> Problem statement:
Each line below should be reproduced without any alteration.

--- START Recorded information ---

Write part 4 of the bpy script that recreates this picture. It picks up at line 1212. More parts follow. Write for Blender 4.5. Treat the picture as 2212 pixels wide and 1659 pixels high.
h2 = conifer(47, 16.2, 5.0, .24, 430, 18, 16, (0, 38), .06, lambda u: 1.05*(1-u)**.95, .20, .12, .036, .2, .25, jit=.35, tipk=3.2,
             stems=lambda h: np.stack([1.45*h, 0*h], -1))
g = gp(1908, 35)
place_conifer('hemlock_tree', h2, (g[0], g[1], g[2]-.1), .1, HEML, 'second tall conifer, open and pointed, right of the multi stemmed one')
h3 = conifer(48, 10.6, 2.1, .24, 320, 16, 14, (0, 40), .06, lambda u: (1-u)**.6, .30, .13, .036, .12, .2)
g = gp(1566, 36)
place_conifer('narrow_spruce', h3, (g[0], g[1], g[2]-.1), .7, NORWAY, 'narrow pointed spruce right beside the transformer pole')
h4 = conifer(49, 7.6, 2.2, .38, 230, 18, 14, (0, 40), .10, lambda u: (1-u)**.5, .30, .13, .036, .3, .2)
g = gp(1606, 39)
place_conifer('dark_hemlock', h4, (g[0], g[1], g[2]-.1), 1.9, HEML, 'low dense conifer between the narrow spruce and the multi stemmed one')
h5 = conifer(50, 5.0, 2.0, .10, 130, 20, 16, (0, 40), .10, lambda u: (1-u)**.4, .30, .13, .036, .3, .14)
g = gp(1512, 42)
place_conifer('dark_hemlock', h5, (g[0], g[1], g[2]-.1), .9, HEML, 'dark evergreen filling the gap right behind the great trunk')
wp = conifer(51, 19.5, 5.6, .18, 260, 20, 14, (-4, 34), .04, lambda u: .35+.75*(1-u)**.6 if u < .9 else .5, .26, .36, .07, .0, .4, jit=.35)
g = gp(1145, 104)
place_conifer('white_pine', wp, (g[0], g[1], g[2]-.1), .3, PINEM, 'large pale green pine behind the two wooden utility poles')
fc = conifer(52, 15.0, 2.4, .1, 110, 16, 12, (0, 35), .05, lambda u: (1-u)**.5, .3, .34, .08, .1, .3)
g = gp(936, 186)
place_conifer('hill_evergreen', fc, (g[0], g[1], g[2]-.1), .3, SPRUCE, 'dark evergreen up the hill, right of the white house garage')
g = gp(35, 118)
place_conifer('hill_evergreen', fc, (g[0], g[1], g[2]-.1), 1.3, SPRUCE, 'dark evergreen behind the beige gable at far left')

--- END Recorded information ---

> Complete response:
Write part 4 of the bpy script that recreates this picture. It picks up at line 1212. More parts follow. Write for Blender 4.5. Treat the picture as 2212 pixels wide and 1659 pixels high.
h2 = conifer(47, 16.2, 5.0, .24, 430, 18, 16, (0, 38), .06, lambda u: 1.05*(1-u)**.95, .20, .12, .036, .2, .25, jit=.35, tipk=3.2,
             stems=lambda h: np.stack([1.45*h, 0*h], -1))
g = gp(1908, 35)
place_conifer('hemlock_tree', h2, (g[0], g[1], g[2]-.1), .1, HEML, 'second tall conifer, open and pointed, right of the multi stemmed one')
h3 = conifer(48, 10.6, 2.1, .24, 320, 16, 14, (0, 40), .06, lambda u: (1-u)**.6, .30, .13, .036, .12, .2)
g = gp(1566, 36)
place_conifer('narrow_spruce', h3, (g[0], g[1], g[2]-.1), .7, NORWAY, 'narrow pointed spruce right beside the transformer pole')
h4 = conifer(49, 7.6, 2.2, .38, 230, 18, 14, (0, 40), .10, lambda u: (1-u)**.5, .30, .13, .036, .3, .2)
g = gp(1606, 39)
place_conifer('dark_hemlock', h4, (g[0], g[1], g[2]-.1), 1.9, HEML, 'low dense conifer between the narrow spruce and the multi stemmed one')
h5 = conifer(50, 5.0, 2.0, .10, 130, 20, 16, (0, 40), .10, lambda u: (1-u)**.4, .30, .13, .036, .3, .14)
g = gp(1512, 42)
place_conifer('dark_hemlock', h5, (g[0], g[1], g[2]-.1), .9, HEML, 'dark evergreen filling the gap right behind the great trunk')
wp = conifer(51, 19.5, 5.6, .18, 260, 20, 14, (-4, 34), .04, lambda u: .35+.75*(1-u)**.6 if u < .9 else .5, .26, .36, .07, .0, .4, jit=.35)
g = gp(1145, 104)
place_conifer('white_pine', wp, (g[0], g[1], g[2]-.1), .3, PINEM, 'large pale green pine behind the two wooden utility poles')
fc = conifer(52, 15.0, 2.4, .1, 110, 16, 12, (0, 35), .05, lambda u: (1-u)**.5, .3, .34, .08, .1, .3)
g = gp(936, 186)
place_conifer('hill_evergreen', fc, (g[0], g[1], g[2]-.1), .3, SPRUCE, 'dark evergreen up the hill, right of the white house garage')
g = gp(35, 118)
place_conifer('hill_evergreen', fc, (g[0], g[1], g[2]-.1), 1.3, SPRUCE, 'dark evergreen behind the beige gable at far left')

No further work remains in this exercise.